Ainsley Maitland-Niles

Arsenal FC v Chelsea FC - Premier League Photo by Catherine Ivill/Getty Images

Pros: Young. Pacy. Eager to prove himself at the first team level.

Cons: Not a true defender by trade. Still very green. Has already dealt with a long term injury of his own.

Stephan Lichsteiner

Arsenal v Sporting CP - UEFA Europa League - Group E Photo by Richard Heathcote/Getty Images

Pros: Experienced. A bastard. Willing to get physical. Crazy.

Cons: Slow. Old. Not good at defending. Crazy.

Carl Jenkinson

Arsenal v Blackpool - Carabao Cup Fourth Round Photo by Shaun Botterill/Getty Images

Pros: Alive. On Arsenal’s roster. A lifelong Gooner.

Cons: Not tested. Frankly quite average.

BACK FOUR vs BACK THREE

To Unai Emery’s credit, he has shown a willingness to adapt his line-ups and formations to suit his opposition in a way that Arsene Wenger typically did not. He has not been afraid to tinker and make subs early, with more positive results than not. Regardless of the lineup, Emery has shown a prediliction towards a traditional back four, with Bellerin the most consistent starter in the back line with 19 appearances, tied with (surprisingly) Shkodran Mustafi.

But with Bellerin out, and a huge gap between he and his back-ups, there is room to argue that a back three might be in Arsenal’s best interest. So which defensive formation best fits what Arsenal have to work with?

Back Four

The most obvious benefit of a back four is defensive balance. Although it requires the fullbacks to be more mindful of their defensive duties, it enables numbers to work in favor of the defense. While Arsenal now have two defenders out for the season, the return of center backs Laurent Koscielny and Dinos Mavropanos to the first team at least gives Arsenal the chance for rotation and tactical flexibility in the middle.

Based off of Arsenal’s successful 4-1-2-1-2 diamond against Chelsea, Arsenal could start a very similar lineup to what they finished the match with, with a back four of Kolasinac, Koscielny, Sokratis, and Maitland-Niles.

Back Three

The back three, however, enables Arsenal to attack on the front foot. In the 3-4-3, which Arsenal utilized with great success against Tottenham in the North London Derby, the play of the wingbacks works to the strengths of both Kolasinac and Maitland-Niles, who are better attacking than defending. Arsenal’s attack under Emery has relied heavily on the fullbacks getting up field and crossing the ball into attackers in the box. Kolasinac has begun to grow into his role on the left. Whoever plays opposite him will need to rise to the occasion to provide the attacking balance Arsenal will need in order for a back three to work.

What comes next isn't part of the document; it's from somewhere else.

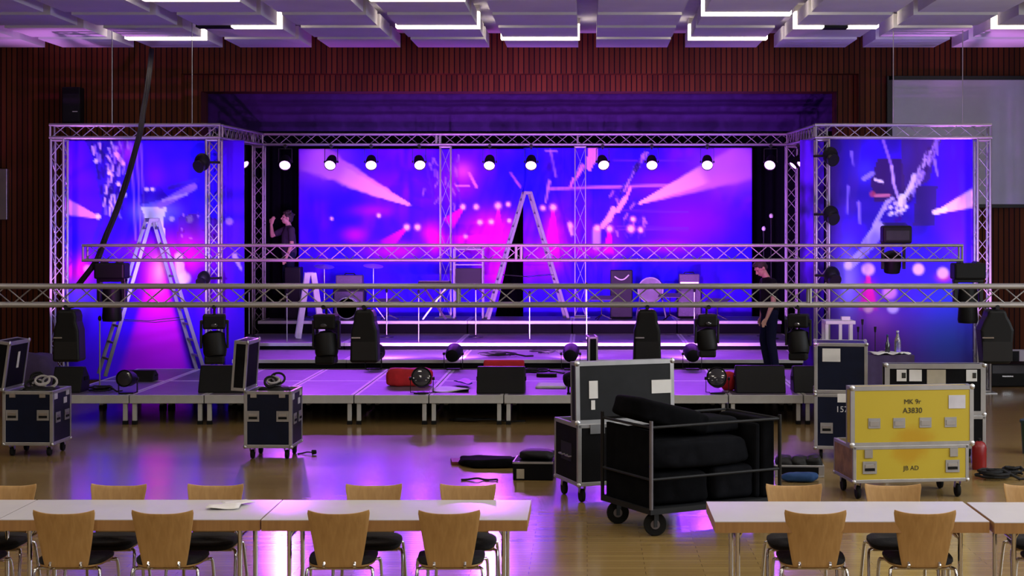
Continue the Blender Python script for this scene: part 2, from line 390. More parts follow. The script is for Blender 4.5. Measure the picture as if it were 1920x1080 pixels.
def area(name, loc, sx, sy, e, col, rot=(0,0,0), spread=None):
    l = bpy.data.lights.new(name, 'AREA'); l.shape = 'RECTANGLE'; l.size = sx; l.size_y = sy; l.energy = e; l.color = col
    if spread: l.spread = spread
    o = bpy.data.objects.new(name, l); COL.objects.link(o); o.location = loc; o.rotation_euler = rot; return o
def spot(name, loc, tgt, e, col, ang=60, blend=.6, size=.12):
    l = bpy.data.lights.new(name, 'SPOT'); l.energy = e; l.color = col; l.spot_size = R(ang); l.spot_blend = blend; l.shadow_soft_size = size
    o = bpy.data.objects.new(name, l); COL.objects.link(o); o.location = loc
    o.rotation_euler = (Vector(tgt)-Vector(loc)).to_track_quat('-Z', 'Y').to_euler(); return o
WARM = (1, .91, .80)
for yy, ee in ((19.0, .25), (15.5, .6), (11.5, 1.0), (8.0, 1.0), (4.0, 1.0), (0, .8)):
    for xx in (-8.5, -3, 3, 7.5):
        k = 1.0 if xx < 5 else 1.5
        area('hall_lamp', (xx, yy, 5.6), 1.3, .4, 54*ee*k, WARM)

# ---------------------------------------------------------------- trusses
BR = {}
def brace_mesh(a, b, r=.0075):
    k = tuple(round(q, 4) for q in (*a, *b, r))
    if k not in BR: BR[k] = MB().cyl(a, b, r, n=6, cap=False).mesh('brace', M['truss'], True)
    return BR[k]
def truss(name, label, a, b, up=(0,0,1), s=.2, rc=.022, bay=.24, br=.0075, joints=(), group=None, plan=True, cat='truss', cap_ends=True, flip=False):
    a, b = Vector(a), Vector(b); L = (b-a).length; x = (b-a).normalized(); up = Vector(up)
    y = up.cross(x).normalized(); z = x.cross(y)
    t = thing(name, label, cat, a, group=group, rot=Matrix((x, y, z)).transposed())
    h = s/2
    for sy in (-h, h):
        for sz in (-h, h): MB().cyl((0, sy, sz), (L, sy, sz), rc, n=12).build('chord', M['truss'], t, smooth=True)
    n = max(2, int(round((L-.06)/bay))); st = (L-.06)/n
    pl = MB()
    for i in range(n):
        x0 = .03+i*st
        for sy in (-h, h):
            up_ = (i % 2 == 0) ^ (sy > 0)
            me = brace_mesh((0, 0, -h if up_ else h), (st, 0, h if up_ else -h), br)
            o = bpy.data.objects.new('brace', me); COL.objects.link(o); o.parent = t; o.location = (x0, sy, 0)
        for sz in (-h, h):
            up_ = (i % 2 == 0) ^ (sz > 0)
            pl.cyl((x0, -h if up_ else h, sz), (x0+st, h if up_ else -h, sz), br, n=6, cap=False)
    o = pl.build('cross_lacing', M['truss'], t, smooth=True); o['kind'] = 'stuff'
    js = list(joints)
    if cap_ends: js += [.015, L-.015]
    for j in js:
        m = MB()
        for q in ((0,1),(0,-1)):
            m.cyl((j, -h, q[1]*h), (j, h, q[1]*h), .018, n=8); m.cyl((j, q[1]*h, -h), (j, q[1]*h, h), .018, n=8)
        m.build('end_frame', M['truss'], t, smooth=True)
    return t
d = 17.3
truss('truss', 'long grey aluminium truss crossing the whole picture in front of the stage', (-7.0, d, (ZP(537, d)+ZP(571, d))/2), (5.5, d, (ZP(537, d)+ZP(571, d))/2), rc=.027, joints=(7.0+XP(860, d), 7.0+XP(1517, d)))
t_front_z = (ZP(537, d)+ZP(571, d))/2
d = 22.2; zm = (ZP(460, d)+ZP(488, d))/2
truss('truss', 'violet lit truss hanging level across the stage behind the grey one', (XP(158, d), d, zm), (XP(1803, d), d, zm), joints=(XP(968, d)-XP(158, d), XP(968, d)-XP(158, d)+.07), s=.205)
MID_D, MID_Z = d, zm
# towers and rear goal post
DT = 25.45; DB = 30.6
zt0, zt1 = ZP(257, DT), ZP(236, DT); ztop = (zt0+zt1)/2
LX0, LX1 = XP(111, DT), XP(401, DT)
RX0, RX1 = XP(1541, DT), XP(1842, DT)
def post(label, x, y, z1, z0=0.0, s=.2, rc=.021, bay=.24, br=.0075):
    t = truss('truss_post', label, (x, y, z0), (x, y, z1), up=(1,0,0), s=s, rc=rc, bay=bay, br=br)
    MB().bx(-.012, .0, -.19, .19, -.19, .19).build('base_plate', M['alu'], t)
    return t
post('upright truss post at the outer left end of the rig', LX0, DT, ztop-.125, .012)
post('upright truss post right of the left banner', LX1, DT, ztop-.125, .012)
post('upright truss post left of the right banner', RX0, DT, ztop-.125, .012)
post('upright truss post at the outer right end of the rig, against the pale screen', RX1, DT, ztop-.125, .012)
truss('truss', 'short top truss above the left banner', (LX0-.125, DT, ztop), (LX1+.125, DT, ztop))
truss('truss', 'short top truss above the right banner', (RX0-.125, DT, ztop), (RX1+.125, DT, ztop))
BX0, BX1 = XP(485, DB), XP(1484, DB)
zb_ = (ZP(252, DB)+ZP(271, DB))/2
truss('truss', 'slim truss carrying the row of lit lamps above the backdrop', (BX0-.1, DB, zb_), (BX1+.1, DB, zb_), joints=(3.5, 3.57, 6.2), s=.195)
truss('truss', 'truss running back from the left banner corner to the lamp row', (LX1, DT+.13, ztop), (BX0, DB-.13, zb_))
truss('truss', 'truss running back from the right banner corner to the lamp row', (RX0, DT+.13, ztop), (BX1, DB-.13, zb_))
post('rear truss post left of the backdrop', BX0, DB, zb_-.125, .012)
post('rear truss post right of the backdrop', BX1, DB, zb_-.125, .012)
post('thin truss post in front of the left backdrop half', XP(835, DB), DB+.05, zb_-.125, .9, s=.2, rc=.011, bay=.5, br=.0045)
post('thin truss post in front of the right backdrop half', XP(1088, DB), DB+.05, zb_-.125, .9, s=.2, rc=.011, bay=.5, br=.0045)
# wires
for px, side, yt in ((210, 'left end of the left top truss', 26.9), (360, 'right end of the left top truss', 26.9), (1675, 'left part of the right top truss', 26.9), (1805, 'right end of the right top truss', 26.9)):
    x = XP(px, DT); tag(MB().cyl((x, DT, ztop+.08), (x, DT, ZC), .008, n=6).build('steel_wire', M['alu'], smooth=True), 'thin steel wire from the ceiling to the '+side, 'wire', 'suspension wires')
# multicore cable bundle
pts = [P(284, 93, 27.45), P(281, 130, 26.6), P(270, 200, 25.9), P(262, 250, 25.0), P(246, 310, 24.2), P(224, 380, 23.4), P(200, 440, 22.5), P(180, 490, 22.2), P(150, 530, 22.2), P(143, 540, 22.2)]
def smooth_path(pts, n=8):
    out = []
    for i in range(len(pts)-1):
        p0, p1, p2, p3 = pts[max(i-1, 0)], pts[i], pts[i+1], pts[min(i+2, len(pts)-1)]
        for k in range(n):
            t = k/n; out.append(.5*((2*p1)+(p2-p0)*t+(2*p0-5*p1+4*p2-p3)*t*t+(3*p1-p0-3*p2+p3)*t**3))
    return out+[pts[-1]]
t = thing('cable_bundle', 'thick black cable bundle slung from the ceiling past the left banner', 'cable', pts[0])
pp = [q-pts[0] for q in smooth_path(pts)]
for k in range(5):
    a = k*1.257; MB().tube([q+Vector((.026*math.cos(a+i*.12), .025*math.sin(a+i*.12), 0)) for i, q in enumerate(pp)], .021, 7).build('cable', M['cable'], t, smooth=True)
# ---------------------------------------------------------------- printed banners
def sstep(a, b, x):
    t = np.clip((x-a)/(b-a), 0, 1); return t*t*(3-2*t)
def vnoise(x, y, s, seed):
    xi = np.floor(x/s).astype(int); yi = np.floor(y/s).astype(int); fx = x/s-xi; fy = y/s-yi
    h = lambda a, b: np.modf(np.abs(np.sin(a*127.1+b*311.7+seed*74.7)*43758.5453))[0]
    fx = fx*fx*(3-2*fx); fy = fy*fy*(3-2*fy)
    return (h(xi, yi)*(1-fx)+h(xi+1, yi)*fx)*(1-fy)+(h(xi, yi+1)*(1-fx)+h(xi+1, yi+1)*fx)*fy
def fbm(x, y, s, seed): return .55*vnoise(x, y, s, seed)+.3*vnoise(x, y, s/2.1, seed+3)+.15*vnoise(x, y, s/4.3, seed+8)
class Art:
    def __init__(s, X, Y, base): s.X, s.Y = X, Y; s.c = np.array(base, float)*np.ones(X.shape+(1,))
    def mix(s, m, col):
        m = np.clip(m, 0, 1)[..., None]; s.c = s.c*(1-m)+np.array(col)*m
    def dot(s, x, y, r, col, k=1): s.mix(k*(1-sstep(r*.6, r*1.25, np.hypot(s.X-x, s.Y-y))), col)
    def glow(s, x, y, rx, ry, col, k=1): s.mix(k*np.exp(-(((s.X-x)/rx)**2+((s.Y-y)/ry)**2)), col)
    def seg(s, x0, y0, x1, y1, w0, col, k=1, w1=None, soft=1.5, fade=None):
        w1 = w0 if w1 is None else w1; dx, dy = x1-x0, y1-y0; L2 = dx*dx+dy*dy
        t = ((s.X-x0)*dx+(s.Y-y0)*dy)/L2; tc = np.clip(t, 0, 1)
        dist = np.hypot(s.X-x0-tc*dx, s.Y-y0-tc*dy); w = w0+(w1-w0)*tc
        m = 1-sstep(w/2-soft/2, w/2+soft, dist)
        if fade: m = m*(fade[0]+(fade[1]-fade[0])*tc)
        s.mix(k*m, col)
    def beam(s, ax, ay, bx, by, wide, col, k=1, fade=(1, .2), rough=0.):
        dx, dy = bx-ax, by-ay; L = math.hypot(dx, dy); ux, uy = dx/L, dy/L
        t = ((s.X-ax)*ux+(s.Y-ay)*uy)/L; v = (s.X-ax)*(-uy)+(s.Y-ay)*ux
        hw = 2+wide/2*np.clip(t, 0, 1.2)
        n = (fbm(s.X, s.Y*2, 26, 5)-.5)*rough*hw
        m = (1-sstep(.75, 1.1, np.abs(v+n)/hw))*sstep(-.005, .01, t)*(fade[0]+(fade[1]-fade[0])*np.clip(t, 0, 1))*(1-sstep(.92, 1.08, t))
        s.mix(k*m, col)
    def poly(s, pts, col, k=1):
        ins = np.zeros(s.X.shape, bool); n = len(pts)
        for i in range(n):
            (x0, y0), (x1, y1) = pts[i], pts[(i+1) % n]
            if y0 == y1: continue
            c = ((y0 > s.Y) != (y1 > s.Y)) & (s.X < (x1-x0)*(s.Y-y0)/(y1-y0)+x0); ins ^= c
        s.mix(k*ins, col)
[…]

Three central defenders, though, works rather will considering the available players. As all central defenders minus Rob Holding are healthy and available, and with Koscielny slowly looking like his former self, Arsenal can rotate their CBs into a back three often, which will hopefully keep the current defensive roster from getting over worked.

There is also a level of flexibility that a back three allows that a back four does not. Despite typically playing wide in defense, both Nacho Monreal and Stephan Lichtsteiner have played in the back three, albeit to mixed results. Even Granit Xhaka has deputized in the defense in a back three, although that is the kind of last ditch decision that would typically indicate that something has gone horribly, horribly wrong.

No matter how Arsenal choose to line up going forward defensively, they will have to walk a fine line. Any further injuries will put the Gunners into a potentially disastrous state of disarray, lest they start calling up players from the youth academy. This will present a very important test for Emery, and if he passes, Arsenal and their fans will be all the better for it.